Given problem: Exactly the lines from the one containing "m_dark, cond, smooth=0)" through the one containing "T, smooth=60, solid=.004)" must be returned; include both ends and nothing else.

Source data:
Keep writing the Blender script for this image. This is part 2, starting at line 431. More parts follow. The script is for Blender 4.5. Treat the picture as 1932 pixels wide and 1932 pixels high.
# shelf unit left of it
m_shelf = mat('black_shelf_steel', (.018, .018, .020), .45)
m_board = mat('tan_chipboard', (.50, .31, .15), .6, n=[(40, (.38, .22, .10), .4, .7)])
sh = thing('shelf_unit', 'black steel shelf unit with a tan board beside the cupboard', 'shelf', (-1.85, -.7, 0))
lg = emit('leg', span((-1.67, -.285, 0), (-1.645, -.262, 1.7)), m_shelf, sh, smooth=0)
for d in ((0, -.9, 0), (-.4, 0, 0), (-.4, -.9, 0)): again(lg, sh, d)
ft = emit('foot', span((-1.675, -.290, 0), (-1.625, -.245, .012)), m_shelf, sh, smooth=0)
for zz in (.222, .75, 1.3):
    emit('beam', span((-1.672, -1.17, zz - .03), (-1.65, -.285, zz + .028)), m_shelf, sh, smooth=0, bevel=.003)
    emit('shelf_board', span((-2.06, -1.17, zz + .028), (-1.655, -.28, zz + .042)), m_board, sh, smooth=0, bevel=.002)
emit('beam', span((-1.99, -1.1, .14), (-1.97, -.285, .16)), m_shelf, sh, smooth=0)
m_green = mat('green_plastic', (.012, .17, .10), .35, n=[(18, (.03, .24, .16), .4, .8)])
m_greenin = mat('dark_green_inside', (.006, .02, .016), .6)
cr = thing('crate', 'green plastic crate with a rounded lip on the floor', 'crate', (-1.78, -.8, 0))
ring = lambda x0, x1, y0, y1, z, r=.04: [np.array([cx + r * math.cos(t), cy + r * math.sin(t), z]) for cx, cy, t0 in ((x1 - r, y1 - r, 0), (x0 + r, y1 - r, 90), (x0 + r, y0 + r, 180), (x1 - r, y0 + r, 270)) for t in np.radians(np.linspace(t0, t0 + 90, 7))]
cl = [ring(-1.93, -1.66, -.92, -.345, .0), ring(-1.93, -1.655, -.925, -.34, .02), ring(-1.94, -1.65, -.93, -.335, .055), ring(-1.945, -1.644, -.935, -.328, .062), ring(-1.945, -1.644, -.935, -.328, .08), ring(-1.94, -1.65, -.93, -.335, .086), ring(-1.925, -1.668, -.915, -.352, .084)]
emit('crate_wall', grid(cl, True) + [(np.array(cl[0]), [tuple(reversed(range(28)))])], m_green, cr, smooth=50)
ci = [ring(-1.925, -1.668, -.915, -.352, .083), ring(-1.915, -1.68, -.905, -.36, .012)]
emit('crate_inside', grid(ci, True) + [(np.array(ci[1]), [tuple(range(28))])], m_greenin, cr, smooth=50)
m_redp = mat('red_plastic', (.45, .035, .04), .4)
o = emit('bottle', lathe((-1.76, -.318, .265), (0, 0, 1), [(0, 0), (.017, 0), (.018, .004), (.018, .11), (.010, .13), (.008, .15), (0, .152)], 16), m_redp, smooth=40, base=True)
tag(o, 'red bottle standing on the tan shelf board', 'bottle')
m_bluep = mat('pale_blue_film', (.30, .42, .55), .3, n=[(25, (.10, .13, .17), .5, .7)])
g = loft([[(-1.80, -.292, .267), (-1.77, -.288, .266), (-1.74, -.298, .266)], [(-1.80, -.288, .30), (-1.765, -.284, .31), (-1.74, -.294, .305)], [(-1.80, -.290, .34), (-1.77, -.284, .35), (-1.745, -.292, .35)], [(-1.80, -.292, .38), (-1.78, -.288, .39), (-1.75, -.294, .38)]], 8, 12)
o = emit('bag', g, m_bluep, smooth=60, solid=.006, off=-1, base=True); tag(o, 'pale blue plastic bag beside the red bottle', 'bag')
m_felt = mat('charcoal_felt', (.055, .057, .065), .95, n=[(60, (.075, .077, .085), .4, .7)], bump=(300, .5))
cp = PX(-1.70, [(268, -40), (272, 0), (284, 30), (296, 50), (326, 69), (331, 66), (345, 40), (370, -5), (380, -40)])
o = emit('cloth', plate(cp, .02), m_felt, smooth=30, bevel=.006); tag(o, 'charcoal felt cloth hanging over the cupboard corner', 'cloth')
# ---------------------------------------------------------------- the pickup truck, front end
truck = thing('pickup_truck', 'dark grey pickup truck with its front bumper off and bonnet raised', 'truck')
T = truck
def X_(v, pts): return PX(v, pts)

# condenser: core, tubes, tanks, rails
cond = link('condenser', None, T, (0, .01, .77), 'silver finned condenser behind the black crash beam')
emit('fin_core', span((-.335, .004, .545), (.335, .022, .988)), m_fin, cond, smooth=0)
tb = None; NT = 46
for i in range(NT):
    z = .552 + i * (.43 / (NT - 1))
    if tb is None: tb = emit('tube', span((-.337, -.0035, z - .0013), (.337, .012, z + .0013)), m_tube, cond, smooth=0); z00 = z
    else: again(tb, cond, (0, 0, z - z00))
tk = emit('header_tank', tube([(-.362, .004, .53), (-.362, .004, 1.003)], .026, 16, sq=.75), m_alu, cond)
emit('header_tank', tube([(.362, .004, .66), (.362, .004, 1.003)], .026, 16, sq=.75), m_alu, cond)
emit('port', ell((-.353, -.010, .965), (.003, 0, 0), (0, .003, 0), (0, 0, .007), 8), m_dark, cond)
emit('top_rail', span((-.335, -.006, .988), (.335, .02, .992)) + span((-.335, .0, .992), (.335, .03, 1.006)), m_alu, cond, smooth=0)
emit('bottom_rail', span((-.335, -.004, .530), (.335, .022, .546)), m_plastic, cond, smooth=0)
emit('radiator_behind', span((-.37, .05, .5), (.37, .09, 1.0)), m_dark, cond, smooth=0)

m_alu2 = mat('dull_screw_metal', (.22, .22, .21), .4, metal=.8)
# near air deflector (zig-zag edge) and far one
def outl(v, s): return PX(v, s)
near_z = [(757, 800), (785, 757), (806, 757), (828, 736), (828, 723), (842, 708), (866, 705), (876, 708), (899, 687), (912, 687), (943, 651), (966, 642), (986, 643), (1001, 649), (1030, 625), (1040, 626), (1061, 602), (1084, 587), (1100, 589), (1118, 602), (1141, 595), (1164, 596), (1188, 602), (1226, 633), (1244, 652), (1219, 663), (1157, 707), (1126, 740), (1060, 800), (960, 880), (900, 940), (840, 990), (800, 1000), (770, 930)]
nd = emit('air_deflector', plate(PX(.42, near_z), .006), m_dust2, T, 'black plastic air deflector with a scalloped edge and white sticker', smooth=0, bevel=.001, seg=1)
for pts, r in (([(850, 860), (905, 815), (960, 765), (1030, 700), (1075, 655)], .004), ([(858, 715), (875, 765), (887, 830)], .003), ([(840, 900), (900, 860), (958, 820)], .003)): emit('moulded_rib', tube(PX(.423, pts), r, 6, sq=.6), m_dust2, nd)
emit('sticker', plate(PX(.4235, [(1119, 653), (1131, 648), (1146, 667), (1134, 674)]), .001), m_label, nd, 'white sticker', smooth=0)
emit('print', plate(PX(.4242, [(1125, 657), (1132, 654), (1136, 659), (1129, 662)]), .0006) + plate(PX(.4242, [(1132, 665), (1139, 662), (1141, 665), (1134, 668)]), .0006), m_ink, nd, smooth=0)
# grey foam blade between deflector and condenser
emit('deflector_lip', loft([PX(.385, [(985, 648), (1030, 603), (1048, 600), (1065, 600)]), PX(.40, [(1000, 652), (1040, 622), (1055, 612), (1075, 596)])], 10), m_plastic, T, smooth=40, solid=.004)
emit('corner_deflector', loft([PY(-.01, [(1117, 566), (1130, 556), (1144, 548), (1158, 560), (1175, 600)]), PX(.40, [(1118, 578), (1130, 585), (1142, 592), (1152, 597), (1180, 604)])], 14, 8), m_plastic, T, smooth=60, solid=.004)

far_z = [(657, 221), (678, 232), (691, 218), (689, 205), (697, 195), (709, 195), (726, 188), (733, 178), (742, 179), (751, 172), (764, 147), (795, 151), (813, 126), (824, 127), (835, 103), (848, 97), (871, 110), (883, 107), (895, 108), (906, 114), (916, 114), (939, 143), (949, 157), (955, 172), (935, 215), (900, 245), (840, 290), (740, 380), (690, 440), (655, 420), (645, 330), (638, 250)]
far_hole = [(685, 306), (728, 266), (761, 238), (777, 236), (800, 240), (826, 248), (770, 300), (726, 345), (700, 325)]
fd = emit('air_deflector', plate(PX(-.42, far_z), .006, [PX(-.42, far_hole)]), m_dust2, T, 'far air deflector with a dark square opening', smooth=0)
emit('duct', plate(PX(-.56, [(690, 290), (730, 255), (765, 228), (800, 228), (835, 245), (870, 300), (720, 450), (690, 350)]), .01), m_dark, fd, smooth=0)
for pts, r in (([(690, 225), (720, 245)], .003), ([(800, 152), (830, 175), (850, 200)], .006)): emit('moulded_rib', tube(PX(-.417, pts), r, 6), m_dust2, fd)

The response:
emit('radiator_behind', span((-.37, .05, .5), (.37, .09, 1.0)), m_dark, cond, smooth=0)

m_alu2 = mat('dull_screw_metal', (.22, .22, .21), .4, metal=.8)
# near air deflector (zig-zag edge) and far one
def outl(v, s): return PX(v, s)
near_z = [(757, 800), (785, 757), (806, 757), (828, 736), (828, 723), (842, 708), (866, 705), (876, 708), (899, 687), (912, 687), (943, 651), (966, 642), (986, 643), (1001, 649), (1030, 625), (1040, 626), (1061, 602), (1084, 587), (1100, 589), (1118, 602), (1141, 595), (1164, 596), (1188, 602), (1226, 633), (1244, 652), (1219, 663), (1157, 707), (1126, 740), (1060, 800), (960, 880), (900, 940), (840, 990), (800, 1000), (770, 930)]
nd = emit('air_deflector', plate(PX(.42, near_z), .006), m_dust2, T, 'black plastic air deflector with a scalloped edge and white sticker', smooth=0, bevel=.001, seg=1)
for pts, r in (([(850, 860), (905, 815), (960, 765), (1030, 700), (1075, 655)], .004), ([(858, 715), (875, 765), (887, 830)], .003), ([(840, 900), (900, 860), (958, 820)], .003)): emit('moulded_rib', tube(PX(.423, pts), r, 6, sq=.6), m_dust2, nd)
emit('sticker', plate(PX(.4235, [(1119, 653), (1131, 648), (1146, 667), (1134, 674)]), .001), m_label, nd, 'white sticker', smooth=0)
emit('print', plate(PX(.4242, [(1125, 657), (1132, 654), (1136, 659), (1129, 662)]), .0006) + plate(PX(.4242, [(1132, 665), (1139, 662), (1141, 665), (1134, 668)]), .0006), m_ink, nd, smooth=0)
# grey foam blade between deflector and condenser
emit('deflector_lip', loft([PX(.385, [(985, 648), (1030, 603), (1048, 600), (1065, 600)]), PX(.40, [(1000, 652), (1040, 622), (1055, 612), (1075, 596)])], 10), m_plastic, T, smooth=40, solid=.004)
emit('corner_deflector', loft([PY(-.01, [(1117, 566), (1130, 556), (1144, 548), (1158, 560), (1175, 600)]), PX(.40, [(1118, 578), (1130, 585), (1142, 592), (1152, 597), (1180, 604)])], 14, 8), m_plastic, T, smooth=60, solid=.004)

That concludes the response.